If people expect, as a result of not knowing any better, that the Standard is a miracle solution to “world peace and hunger” or at least anything happily connects to anything without any engineering – well they will at some point be sadly mistaken and disappointed - but that is not the fault of the Standard or necessarily the vendor’s interpretation and selection of implementation.

As one example, we see utilities writing useless specs such as "all IEDs shall be compliant to IEC 61850" (that is a ‘copy and paste’ by the way …). These engineers need education to know they need to specify to which parts, to which Edition of the Parts, with which TISSUES, to which mandatory, to which optionals, for which LN/DO/DA, to what performance .... they actually need – if they don’t specify it they should not be surprised if they don’t get it.

On the other side we see vendors forcing mappings of GGIO for GOOSE and not supporting SSD and SCD files created independent of their tools. These engineers need education on what GGIO is for and that the tools have to comply with the exchange of files between tools (interoperable) depending on the role of the tool in the engineering process – but remember you should never use a wrench as a hammer, or vice versa.
Yet how much education of the Standard is really going on – in the utilities, in the consultants, in the R&D teams of the vendors … - attending a 1 or 2 day “introduction” or “essentials” seminar is a good start but not sufficient – there is a journey to be had – just like learning to drive

Unknown said...

I as a SAS system engineer have commissioned two S/S of 132/33/13.8 KV. I have noticed that the S/S are IEC 61850 base but for name sake. Here we are using IEC 61850 for only relay communication by Report Control blocks. When we try to explain client for using GOOSE for interlocking and inter tripping they bluntly refuse to do so. As they are not confident enough to use it, as many vendor companies have papers (I will not take their names)had prove that the GOOSE communication is not efficient enough (which i completely don't understand). As I personally checked during my master thesis the the GOOSE messaging tripping and interlocking is achieved with average 2MS accuracy. The main latency comes into existence when vendor or utility do not select proper network configuration for GOOSE e.d VLAN ID, GOOSE APP ID etc etc..I have personally noticed that the S/S commissioned in my region of work by XYZ reputed company (Again will declare the name)has used only one GOOSE APP ID in whole S/S.
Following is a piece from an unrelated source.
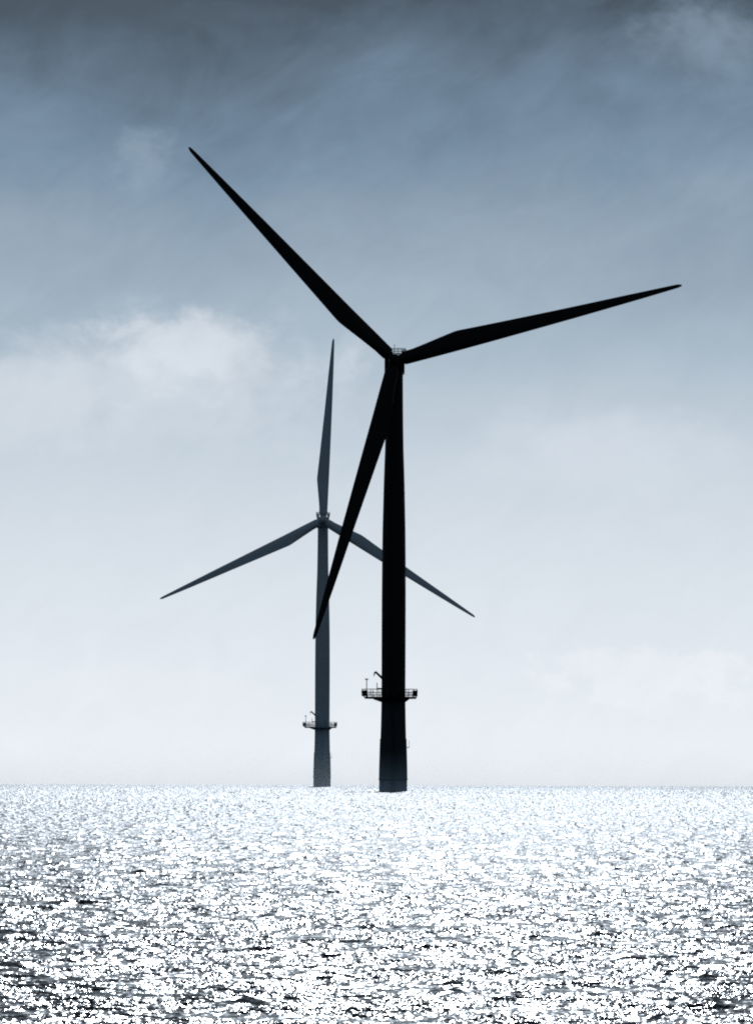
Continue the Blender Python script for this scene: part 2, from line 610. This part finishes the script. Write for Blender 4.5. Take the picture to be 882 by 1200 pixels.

So my point is even if we test the inter operatibilty during pre-commissioning stages showing some basic communication does that implies that we are going to use atleast 80% of actual IEC 61850 configuration in S/S (I mean are we sure that actual fruits of IEC 61850 will be ripped). The idea here is not only the pre commissioning testing, it should also include the process and design during pre-commissioning testing for checking GOOSE parameters and how they will be manged in network to get least LATENCY. There are many problems which comes up in actual application which is quite obvious but then one should make a note that this things are taken care in design and specification, but I rarely seen a good specification or design which complies with actual implementation of IEC 61850 (As rightly mentioned by ROD in this discussion).

I hope I would be able to commission a actual 61850 station using all its capabilities some day.